By leaving the pup in its pack
structure for at least 8 weeks and doing all the right things
in regards to bringing the pup up, doesn't always guarantee
you will have a well trained/behaved member of the community.
Temperament is the number one ingredient that goes into having
a great dog. Temperament is the first thing I look at
when selecting pups for clients. You don't want a Mike
Tyson living in your lounge room! JMHO.
Brett
Minter,
OZ
More
on Bite Inhibition
Lyn Richards/Madeline Gabriel
I have an EXCELLENT cure for
puppy mouthing and biting, a friend of mine Dog Trainer,
Madeline Gabriel sent it to me.
She uses a metal spoon to "hand"
feed a dog or puppy. She holds it up and slightly tilted
down towards the dog so the dog has to lift its head and even
rise up to reach it. This puts the dog in the physical
position of having its mouth open (like a baby bird).
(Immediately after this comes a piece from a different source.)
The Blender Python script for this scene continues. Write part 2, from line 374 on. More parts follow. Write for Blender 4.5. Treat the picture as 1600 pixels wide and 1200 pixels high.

If the dog or puppy just grabs
at the spoon/food, its teeth
hit the metal. After just a few repetitions, the dog
learns how to just open his mouth as you tilt the spoon and
drop
the food in. Once the dog
is good at this, you move your fingers closer so less of the
spoon sticks out and it approximates hand feeding. The
idea is for the dog to learn to open his mouth and allow you
to place the food inside without closing his mouth on your
hand.
This trick works as well
with puppy biting hands......
I bend a cheap spoon handle over
my thumb. Hold the bowl of the spoon in your hand. When the
pup or dog chomps down, they hit metal. Have had luck with
pups using bitter apple on my fingers so they will pull back
and nibble the treat out of my hand which I click and re-treat.
I have met several pups and dogs who are ever so gentle if
you remember to give the "gentle" cue, but, if you don't,
seem unchanged. Before going to the spoon or bitter apple,
I usually go back to square one and retrain the behavior with
the closed palm then open palm routine in areas of increasing
competition (presence of other dogs or other big distractions).